There’s a story told about a man who has a dream one night. In the dream, the Creator shows him a boulder and tells him, "I want you to go out and push that boulder." So in the morning, the man gets up, finds the boulder near his home, and starts to push it. He pushes it for a day, a week, a month, a year, two years. After two years, however, he gets tired of pushing the boulder. In fact, he’s completely forgotten about his dream.
And so he lives out his life and eventually passes on.
When he comes to the Gates Upstairs, he is greeted by a group of angels who tell him, "Sorry, you didn't finish your work on Earth. You're going to have to go back down again.”
Stunned and upset at the angels’ pronouncement, the man asks, "What do you mean, I didn’t finish my work? What is it that I didn't do?”

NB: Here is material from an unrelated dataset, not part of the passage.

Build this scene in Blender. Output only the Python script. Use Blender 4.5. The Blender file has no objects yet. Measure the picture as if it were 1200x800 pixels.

The angels say, "You were told to push the boulder. You were told to do your work. You were told that it doesn't matter what’s at the end of the road; what matters is the effort along the way. The Creator didn’t tell you to move the boulder. That's His job. He told you to push the boulder.”
The boulder in this story is a metaphor for the individual roles we need to fill and the efforts we are called to make in our lives. Creator doesn’t ask us to create perfect outcomes. That is not our job. Our job is to be involved in the process. Our job is to strive each day to come closer to eradicating as much negativity as we can.
It’s only by doing the small steps for ourselves, by striving to increase our love and decrease our agenda by perhaps one degree each day, that we can together change the world.